After his rest, he planned to move into the Carolinas and subject those
states to the same brutal treatment that Georgia received. His 60,000 troops were
divided into two wings. General Oliver O. Howard was to take two corps and
move northeast to Charleston, South Carolina, while General Henry Slocum was
to move northwest toward Augusta, Georgia. These were just diversions to the
main target: Columbia, South Carolina.
As Sherman was preparing to move, the rains began. On January 17, the
Yankees waited while heavy rains pelted the region. The downpour lasted for ten
days, the heaviest rainfall in 20 years.
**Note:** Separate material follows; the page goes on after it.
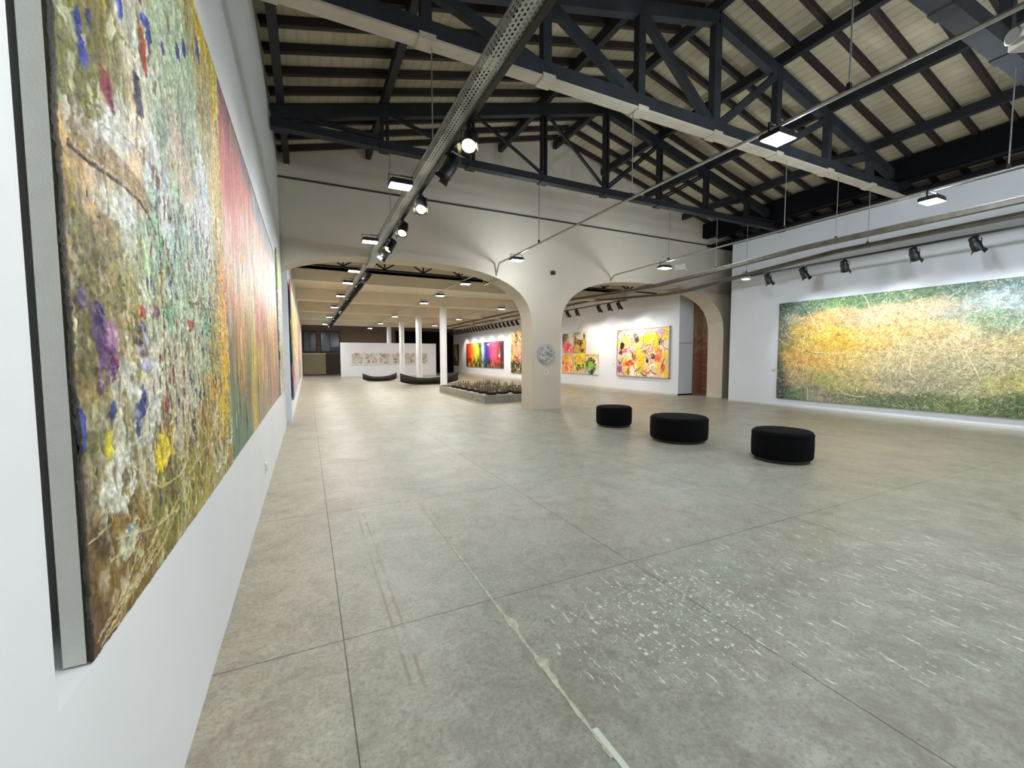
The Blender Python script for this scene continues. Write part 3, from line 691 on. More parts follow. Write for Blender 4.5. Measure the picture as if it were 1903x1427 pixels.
# ------------------------------------------------------------------ canvases on the left wall
def uvL(px, py, y0, y1, z0, z1, X=LX):
    p = on_x(px, py, X); return (p[1]-y0)/(y1-y0), (p[2]-z0)/(z1-z0)
def left_big():
    y0, y1, z0, z1 = 1.215, 3.21, .825, 3.23
    P = Paint(430, 560, 5)
    F = []
    def f(px, py, r, col, rv=None):
        u, v = uvL(px, py, y0, y1, z0, z1); F.append((u, v, r, rv or r, col))
    olive = (128,128,62); mint = (178,190,164); tan = (196,168,120); brown = (134,114,62); white = (214,216,206); sage = (150,180,154); yel = (212,190,72)
    for a in [(115,25,.05,mint), (112,90,.06,olive), (150,130,.06,olive), (200,30,.05,olive), (180,110,.06,(140,124,74)), (210,160,.06,(150,142,100)), (250,60,.09,(196,198,178)), (300,120,.1,(180,194,170)),
              (330,200,.1,(172,186,162)), (290,190,.08,mint), (240,120,.06,(186,182,156)), (130,185,.04,(170,170,140)), (150,235,.06,(214,214,208)), (210,235,.06,(200,204,200)), (300,260,.08,(186,190,180)),
              (140,290,.05,(214,180,124)), (190,270,.06,(224,196,168)), (250,290,.07,(220,196,164)), (330,300,.08,(214,194,170)), (150,340,.05,tan), (220,330,.05,(206,180,130)),
              (160,380,.04,(212,202,180)), (230,390,.06,(198,208,204)), (300,380,.08,(206,214,214)), (370,400,.07,(210,216,218)), (150,450,.06,brown), (190,470,.07,(146,126,70)), (240,450,.05,(170,170,140)),
              (290,460,.06,sage), (330,440,.07,(160,190,170)), (370,470,.06,(176,190,176)), (170,540,.06,(142,132,66)), (230,540,.06,(150,146,86)), (290,560,.06,(166,182,150)), (340,560,.07,(176,196,170)), (375,590,.05,(172,188,160)),
              (150,620,.05,(150,134,70)), (200,600,.05,(140,128,80)), (240,640,.06,(156,140,84)), (300,650,.07,(196,198,172)), (345,660,.07,(190,196,170)), (170,700,.05,(138,120,60)), (230,700,.06,(190,184,160)), (290,740,.07,(196,190,166)),
              (340,760,.08,(200,192,170)), (190,760,.06,(196,192,170)), (240,790,.06,(192,196,172)), (190,850,.05,(120,112,70)), (230,860,.06,(208,206,184)), (200,900,.06,(224,224,206)), (250,880,.05,(200,194,170)), (300,860,.05,(176,160,96)),
              (350,820,.06,(190,176,130)), (380,850,.05,(168,152,84)), (180,990,.05,(128,104,52)), (240,960,.05,(140,118,66)), (300,930,.05,(140,132,60)), (210,1050,.05,(142,118,58)), (190,1140,.05,(120,92,50)), (260,1010,.05,(150,128,66)),
              (370,40,.04,yel), (395,100,.03,yel), (380,60,.04,(190,170,60)), (398,180,.035,(204,192,80)), (398,260,.03,(204,176,100)), (402,340,.03,(216,180,110)), (405,420,.03,(220,190,140)), (410,500,.03,(212,160,90)),
              (412,560,.03,(214,150,60)), (415,620,.035,(222,178,50)), (418,690,.035,(226,190,56)), (415,760,.035,(212,184,62)), (398,620,.02,(160,150,60)), (400,720,.025,(210,176,60)), (425,820,.03,(168,150,90)), (360,860,.05,(158,150,70))]:
        f(*a[:2], a[2]*1.0, a[3])
    P.field(F, warp=.06, su=12, sv=14, sharp=2.6)
    n = P.noise(26, 9, 4, .6)-.5; P.c = np.clip(P.c*(1+n[..., None]*.35), 0, 255)
    P.h += P.noise(30, 22, 5, .75)*2.4
    def b(px, py, ru, rv, col, **k):
        u, v = uvL(px, py, y0, y1, z0, z1); P.blob(u, v, ru, rv, col, **k)
    navy = (36,52,128); blue = (44,70,160); pur = (92,70,112); crim = (128,30,58)
    P.strokes(900, .09, 1.6, .5, lift=.25, op=.6, ang=math.pi/2, angs=.5, curv=.6)
    P.strokes(220, .13, 1.5, .3, lift=.5, op=.6, ang=math.pi/2, angs=.7, curv=1.0, cols=[(226,222,200), (212,206,170), (186,170,110)], wh=.7)
    for a in [(135,215,.03,.02), (160,245,.04,.02), (200,250,.05,.02), (235,235,.05,.025), (190,225,.03,.02), (280,270,.05,.02), (180,372,.03,.02), (215,385,.04,.02), (245,400,.04,.02), (320,375,.06,.02), (365,400,.07,.025), (390,395,.04,.02), (345,420,.05,.015), (120,25,.03,.02), (205,45,.02,.04), (265,110,.05,.03), (235,700,.04,.03), (290,700,.05,.03), (275,780,.05,.03)]:
        b(a[0], a[1], a[2], a[3], (226,230,226), edge=1.6, lift=.6, ns=34, op=.6)  # white paint patches, partly lamp glare put into the colour
    for a in [(112,95,.04,.03), (150,140,.04,.03), (180,100,.03,.03), (165,560,.04,.03), (155,640,.03,.04), (180,470,.05,.02), (150,420,.04,.02), (165,830,.03,.03), (320,880,.05,.03), (215,560,.04,.02)]:
        b(a[0], a[1], a[2], a[3], (104,104,44), edge=1.6, lift=.3, ns=34, op=.65)
    for a in [(151,102,.016,.017,blue), (140,48,.008,.02,navy), (260,35,.018,.014,blue), (272,68,.016,.022,navy), (218,6,.01,.02,blue), (365,95,.028,.022,(60,82,160)), (327,90,.016,.014,navy), (340,92,.016,.012,navy), (300,90,.012,.008,navy),
              (160,30,.01,.012,(40,42,100)), (150,790,.012,.02,blue), (254,185,.02,.02,(54,52,84)), (250,160,.012,.02,(50,48,80)), (193,145,.018,.02,crim), (200,165,.01,.02,(110,40,70)), (262,90,.01,.05,(176,70,54)), (262,70,.02,.012,(190,110,70)),
              (368,205,.02,.01,(150,56,60)), (263,575,.014,.012,(176,52,48)), (352,600,.02,.012,(170,64,58)), (306,738,.012,.02,(160,40,60)), (182,620,.02,.03,pur), (190,655,.022,.04,(110,72,120)), (210,625,.026,.03,(176,138,166)), (208,672,.02,.02,(120,76,130)),
              (182,585,.012,.012,(70,60,110)), (147,548,.012,.012,(96,80,120)), (262,625,.02,.018,(52,44,90)), (265,655,.03,.03,(196,194,210)), (215,677,.014,.008,(170,40,50)), (262,745,.012,.02,(54,62,120)), (255,790,.01,.02,(58,66,130)),
              (208,760,.012,.018,(60,80,130)), (268,735,.01,.014,(70,90,110)), (300,842,.05,.022,(224,204,40)), (200,825,.014,.016,(214,206,60)), (222,890,.05,.04,(228,228,212)), (196,920,.02,.02,(228,228,212)), (312,590,.03,.03,(126,172,142)), (382,595,.03,.03,(120,172,140)),
              (365,450,.012,.03,(90,140,140)), (300,240,.03,.03,(150,166,150)), (190,1000,.02,.02,(96,76,40)), (244,985,.02,.012,(120,150,170)), (240,1000,.03,.02,(204,204,180))]:
        b(*a[:5], edge=1.15, lift=.9, ns=34)
    # the dark ridge sweeping down from the left edge
    pts = [uvL(x, y, y0, y1, z0, z1) for x, y in ((125,255), (160,290), (200,318), (235,345), (262,372), (278,400), (290,430))]
    for q in range(12): P.stroke([(u+.0035*q*(1-i/8)+.004*P.rg.random(), v+.003*q*(1-i/8)+.004*P.rg.random()) for i, (u, v) in enumerate(pts[:6])], 2, (146-3*q,124-3*q,62), .16, .12)
    P.stroke([(u-.002, v-.004) for u, v in pts], 1.6, (64,50,28), .8, -.6)  # shadow along the lower edge of the ridge, painted into the colour
    P.stroke([uvL(x, y, y0, y1, z0, z1) for x, y in ((122,240), (127,215), (150,205), (175,225), (210,250))], 1.4, (110,98,84), .6, .7)
    P.stroke([uvL(x, y, y0, y1, z0, z1) for x, y in ((160,190), (185,200), (215,240), (250,275), (300,330))], 1.4, (120,108,90), .6, .7)
    n2 = P.noise(110, 140, 3, .8)-.5; P.c = np.clip(P.c*(1+n2[..., None]*.7), 0, 255); P.h += n2*2.2  # crevices of the relief darkened in the colour too
    n3 = np.clip((P.noise(60, 26, 3, .7)-.62)*8, 0, 1)[..., None]*.6; P.c = P.c*(1-n3)+np.array((92,80,48))*n3
    n4 = np.clip((P.noise(50, 30, 3, .7)-.62)*8, 0, 1)[..., None]*.6; P.c = P.c*(1-n4)+np.array((234,232,220))*n4
    # seam between two lengths of canvas
    us = (1.87-y0)/(y1-y0); P.stroke([(us, .02), (us, .55)], 2, (110,100,70), .7, -1)
    # small flecks
    rg = P.rg
    for _ in range(260):
        u = .25+.6*rg.random(); v = rg.random()**.8*.5+.05
        P.blob(u, v, .0035+.003*rg.random(), .008+.008*rg.random(), [(84,84,104), (70,86,120), (120,84,60), (90,96,70), (150,60,70)][rg.integers(5)], edge=.4, lift=.3)
    # long cream drips fanning from the lower left corner
    for (xa, ya), (xb, yb) in (((180,1190), (300,960)), ((190,1170), (260,1000)), ((185,1200), (240,1090)), ((195,1180), (340,900)), ((250,1090), (330,940)), ((165,1010), (200,930)), ((205,1040), (270,970)), ((240,860), (300,905)), ((300,905), (350,850)), ((350,880), (405,770)), ((215,1000), (330,945)), ((225,1120), (290,985))):
        a_, b_ = uvL(xa, ya, y0, y1, z0, z1), uvL(xb, yb, y0, y1, z0, z1); mid_ = ((a_[0]+b_[0])/2+.01, (a_[1]+b_[1])/2-.01)
        P.stroke([a_, mid_, b_], 1.4, (226,220,190), .85, 1.0); P.stroke([(a_[0]+.012, a_[1]), (mid_[0]+.02, mid_[1]), (b_[0]+.015, b_[1])], 1, (206,196,140), .6, .6)
    for (x, y, r_) in ((355,520,.05), (415,830,.05), (402,850,.04), (425,800,.04)):
        u, v = uvL(x, y, y0, y1, z0, z1); P.stroke([(u+r_*math.cos(a), v+r_*.8*math.sin(a)) for a in np.linspace(2.6, 6.4, 12)], 3, (216,214,190), .9, 1.2)
    P.c = 255*(P.c/255)**1.2; mean_ = P.c.mean(-1, keepdims=True); P.c = np.clip(mean_+(P.c-mean_)*1.2, 0, 255)
    P.c[:, :3] *= .35; P.grain(.35, 120, 150)
    t = empty('abstract_painting', (LX-.06, y0, z0), 0, 'huge thickly painted olive, white and mint abstract canvas filling the left foreground', 'painting')
    ob = P.mesh('canvas', (.062, 0, 0), (0, y1-y0, 0), (0, 0, z1-z0), (1, 0, 0), .0035, M['impasto'], t, thick=.006)
    MB().box(.05, .058, .002, y1-y0-.002, .002, z1-z0-.002).build('canvas_edge', M['canvas_side'], t)
    MB().box(.012, .05, .0, y1-y0, .0, z1-z0).build('backing_board', M['grey_board'], t)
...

Some of Sherman's aides thought a
winter campaign in the Carolinas would be difficult with such wet weather, but
Sherman had spent four years in Charleston as a young lieutenant in the army,
and he believed that the march was possible. He also possessed an army that was
ready to continue its assault on the Confederacy. Sherman wrote to his wife
that he "...never saw a more confident army...The soldiers think I know
everything and that they can do anything."
Sherman's army did not begin moving until the end of the month. When the
army finally did move, it conducted a campaign against South Carolina that was
worse than that against Georgia. Sherman wanted to exact revenge on the state
that had led secession and started the war by firing on Fort Sumter.